Di Amerika Serikat, sebut Erick, terdapat 7.200 pesawat yang melayani rute domestik. Di mana terdapat 300 juta populasi yang rata-rata pendapatan per kapita (GDP) mencapai USD40 ribu.
Sementara di Indonesia terdapat 280 juta penduduk yang memiliki GDP USD4.700. Itu berarti Indonesia membutuhkan 729 pesawat. Padahal sekarang, Indonesia baru memiliki 550 pesawat.
"Jadi perkara logistik kita belum sesuai," ucapnya.
Merespons wacana merger, Direktur Utama Garuda Indonesia Irfan Setiaputra mengatakan, pihaknya mendukung dan memandang positif wacana merger tersebut.
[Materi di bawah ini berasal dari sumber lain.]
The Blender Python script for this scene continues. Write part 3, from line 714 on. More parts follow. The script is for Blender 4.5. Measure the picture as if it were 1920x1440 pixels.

Hanya saja, harus dilandasi dengan kajian outlook bisnis yang prudent.
"Mengenai rencana pengembangan sendiri masih dalam tahap awal, di mana kami tengah mengeksplorasi secara mendalam," ujar Irfan kepada MNC Portal Indonesia, Selasa (22/8/2023).
Pendalaman kajian, lanjut dia, untuk melihat berbagai peluang bisnis yang dapat disinergikan antara tiga maskapai BUMN tersebut. Tujuannya, dapat mengoptimalkan aspek profitabilitas kinerja sekaligus memperkuat ekosistem bisnis industri transportasi udara di Indonesia.